Unhappy? Quitting Might Help

Bernstein and Streep argue that the most satisfied people have mastered the art of disengaging.
Bernstein and Streep argue that the most satisfied people have mastered the art of disengaging.

Over and over, people are told, “quitters never win.” But, in “Mastering the Art of Quitting,” readers are shown that learning how to let go can actually make them happier. The book, written by Peg Streep and Alan B. Bernstein, argues that quitting can be beneficial and that learning how to quit can create a better state of mind.

The book looks at why people continue to persist, how to fully disengage from goals that are unproductive, handle the emotions involved with quitting and create new and better objectives moving forward. It is a “myth of persistence” in today’s society that causes a fear of quitting for many people. The familiar mantra “quitters never win,” can sometimes hold people back. “Sometimes you merely get stuck running in place,” Bernstein says. “What we argue in the book is there’s really an art to deescalating your connection to where you’ve been and disengaging.”

Of course, the decision to quit something can be a very difficult one to make. Bernstein describes making that decision in a two-step process: “You have to actively make an intellectual decision to disengage,” Bernstein says. “Then you have to make an emotional one you have to realize it’s going to feel lousy. You’re going to start blaming and feeling angry, but then, hopefully, you’re going to make a decision to reactivate yourself.” Choosing to reactivate involves an evaluation of goals. Finding the best way to meet those goals is an important step in the art of quitting. “That leads to a change in motivation where you decide where you’re going to go,” Bernstein says. “If you’re really dedicated and want to get out of this you write it down. You pre-prepare yourself by deciding what the potential downfalls in your new direction might be.”

Bernstein also lays out several different factors that hold people back from cutting the cord. These factors act as support systems that keep the “myth of persistence” going.“One is the sunk cost fallacy,” Bernstein says. “That goes into any situation where the story goes ‘I put so much into it I should stay with it,’ and frequently, that’s not really the best solution.” Another factor holding people back is the idea of unconscious bias. “This is very common in relationships or jobs where you get just enough praise to feel that ‘next time I’ll do it better,’” says Bernstein. “There’s a hopefulness that comes from that unconscious bias but it’s unpredictable and ends up making people very anxious.”

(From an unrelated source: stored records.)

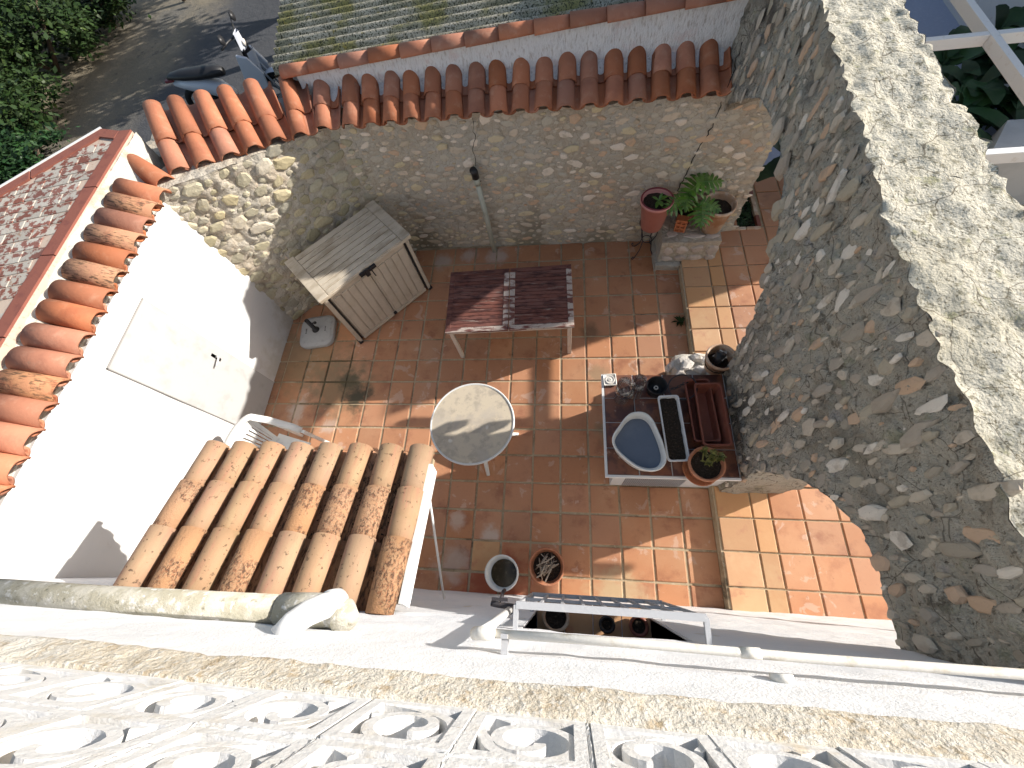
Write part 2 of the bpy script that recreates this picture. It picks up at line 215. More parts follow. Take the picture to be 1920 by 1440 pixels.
# ------------------------------------------------------------------ builders
ORG = {}
class MB:
    def __init__(s): s.v = []; s.f = []; s.m = []
    def add(s, vs, fs, mi=0):
        k = len(s.v); s.v += [Vector(v) for v in vs]; s.f += [tuple(k+i for i in f) for f in fs]; s.m += [mi]*len(fs); return s
    def box(s, x0, x1, y0, y1, z0, z1, mi=0, T=None):
        vs = [Vector((x, y, z)) for z in (z0, z1) for x, y in ((x0, y0), (x1, y0), (x1, y1), (x0, y1))]
        if T: vs = [T @ v for v in vs]
        return s.add(vs, [(3, 2, 1, 0), (4, 5, 6, 7), (0, 1, 5, 4), (1, 2, 6, 5), (2, 3, 7, 6), (3, 0, 4, 7)], mi)
    def bar(s, a, b, w, h=None, up=(0, 0, 1), mi=0):
        a = Vector(a); b = Vector(b); h = h or w; y = (b-a); L = y.length; y.normalize(); x = y.cross(Vector(up))
        if x.length < 1e-4: x = y.cross(Vector((1, 0, 0)))
        x.normalize(); z = x.cross(y)
        T = Matrix((( x.x, y.x, z.x, a.x), (x.y, y.y, z.y, a.y), (x.z, y.z, z.z, a.z), (0, 0, 0, 1)))
        return s.box(-w/2, w/2, 0, L, -h/2, h/2, mi, T)
    def tube(s, pts, r, n=10, closed=False, cap=True, mi=0):
        pts = [Vector(p) for p in pts]; N = len(pts); rs = r if isinstance(r, (list, tuple)) else [r]*N; k = len(s.v); px = None
        for i, p in enumerate(pts):
            if closed: t = pts[(i+1) % N]-pts[i-1]
            else: t = pts[min(i+1, N-1)]-pts[max(i-1, 0)]
            t.normalize()
            if px is None:
                px = t.cross(Vector((0, 0, 1)))
                if px.length < 1e-3: px = t.cross(Vector((1, 0, 0)))
            px = (px-t*px.dot(t)).normalized(); py = t.cross(px)
            for j in range(n):
                a = 2*math.pi*j/n; s.v.append(p+(px*math.cos(a)+py*math.sin(a))*rs[i])
        for i in range(N if closed else N-1):
            i2 = (i+1) % N
            for j in range(n):
                s.f.append((k+i*n+j, k+i*n+(j+1) % n, k+i2*n+(j+1) % n, k+i2*n+j)); s.m.append(mi)
        if cap and not closed:
            s.f.append(tuple(k+j for j in reversed(range(n)))); s.f.append(tuple(k+(N-1)*n+j for j in range(n))); s.m += [mi, mi]
        return s
    def lathe(s, prof, c=(0, 0, 0), n=24, mi=0, T=None):
        k = len(s.v); c = Vector(c)
        for r, z in prof:
            for j in range(n):
                a = 2*math.pi*j/n; v = Vector((r*math.cos(a), r*math.sin(a), z))
                if T: v = T @ v
                s.v.append(v+c)
        for i in range(len(prof)-1):
            for j in range(n):
                s.f.append((k+i*n+j, k+i*n+(j+1) % n, k+(i+1)*n+(j+1) % n, k+(i+1)*n+j)); s.m.append(mi)
        return s
    def loft(s, rings, closed=True, capa=True, capb=True, mi=0):
        k = len(s.v); n = len(rings[0])
        for r in rings: s.v += [Vector(p) for p in r]
        for i in range(len(rings)-1):
            for j in range(n if closed else n-1):
                s.f.append((k+i*n+j, k+i*n+(j+1) % n, k+(i+1)*n+(j+1) % n, k+(i+1)*n+j)); s.m.append(mi)
        if capa: s.f.append(tuple(k+j for j in reversed(range(n)))); s.m.append(mi)
        if capb: s.f.append(tuple(k+(len(rings)-1)*n+j for j in range(n))); s.m.append(mi)
        return s
    def grid(s, fn, nu, nv, mi=0):
        k = len(s.v)
        for j in range(nv+1):
            for i in range(nu+1): s.v.append(Vector(fn(i/nu, j/nv)))
        for j in range(nv):
            for i in range(nu):
                a = k+j*(nu+1)+i; s.f.append((a, a+1, a+nu+2, a+nu+1)); s.m.append(mi)
        return s
    def mesh(s, name, mats, smooth=False, off=None):
        me = bpy.data.meshes.new(name); off = off or Vector((0, 0, 0))
        me.from_pydata([(v-off)*S for v in s.v], [], s.f); me.validate()
        for m in (mats if isinstance(mats, (list, tuple)) else [mats]): me.materials.append(m)
        if len(s.m) == len(me.polygons): me.polygons.foreach_set('material_index', s.m)
        if smooth: me.polygons.foreach_set('use_smooth', [True]*len(me.polygons))
        me.update(); return me
    def build(s, name, mats, parent=None, smooth=False, bevel=0, world=False, label=None, kind=None, cat=None, group=None, base=None):
        off = None
        if parent is not None and world: off = ORG.get(parent.name)
        if parent is None and base is not None: off = Vector(base)
        me = s.mesh(name, mats, smooth, off); o = bpy.data.objects.new(name, me); col.objects.link(o)
        if parent is not None: o.parent = parent; ORG[o.name] = ORG.get(parent.name, Vector((0, 0, 0)))
        else:
            ORG[o.name] = Vector(base) if base is not None else Vector((0, 0, 0)); o.location = ORG[o.name]*S
        if bevel:
            b = o.modifiers.new('bevel', 'BEVEL'); b.width = bevel*S; b.segments = 2; b.limit_method = 'ANGLE'; b.angle_limit = math.radians(40)
        tag(o, label, cat, group, kind); return o
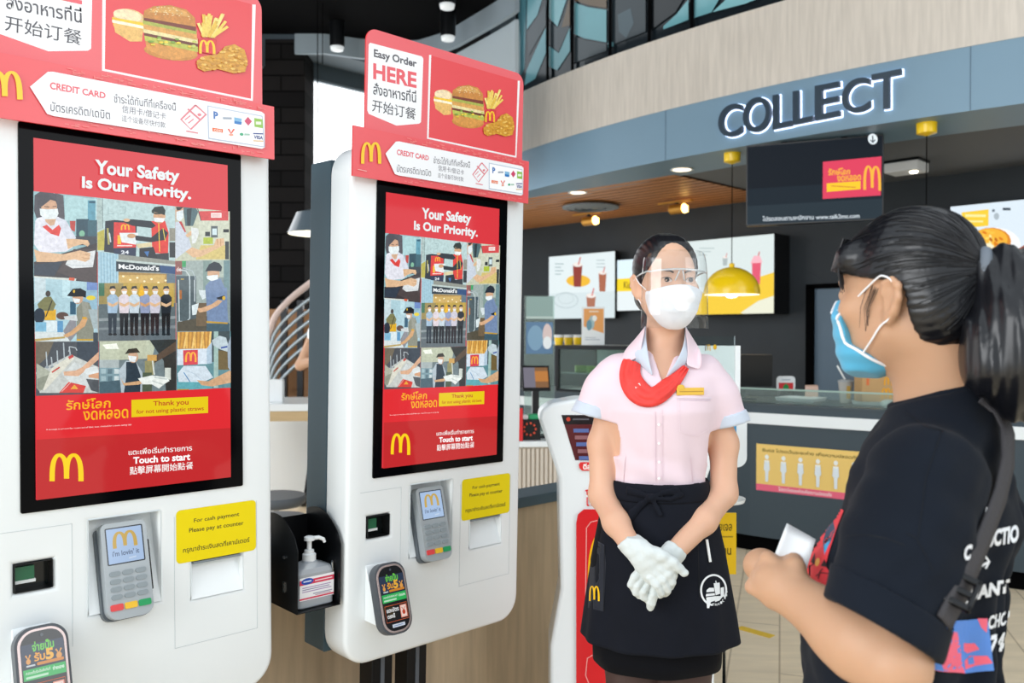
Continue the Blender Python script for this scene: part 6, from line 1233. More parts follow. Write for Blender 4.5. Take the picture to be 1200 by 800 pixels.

Mastering the art of quitting and overcoming these support systems makes it easier to acknowledge a bad situation and move on. “Psychologically, it frees you from the idea that you must persist,” Bernstein says. “It places persistence as an equal opposite force to disengagement and choosing another goal. Secondly, you train yourself how to go about the business of making new goals and writing them down.” Becoming happier, Bernstsein argues, involves advancing toward those goals you truly care about.  “Are you moving closer to your intrinsic needs?” Bernstein says. “Are you, in effect, trading off for the areas that make you unhappy? [Mastering involves] advancing your intrinsic goals and minimizing the parts of your life that are working against you.”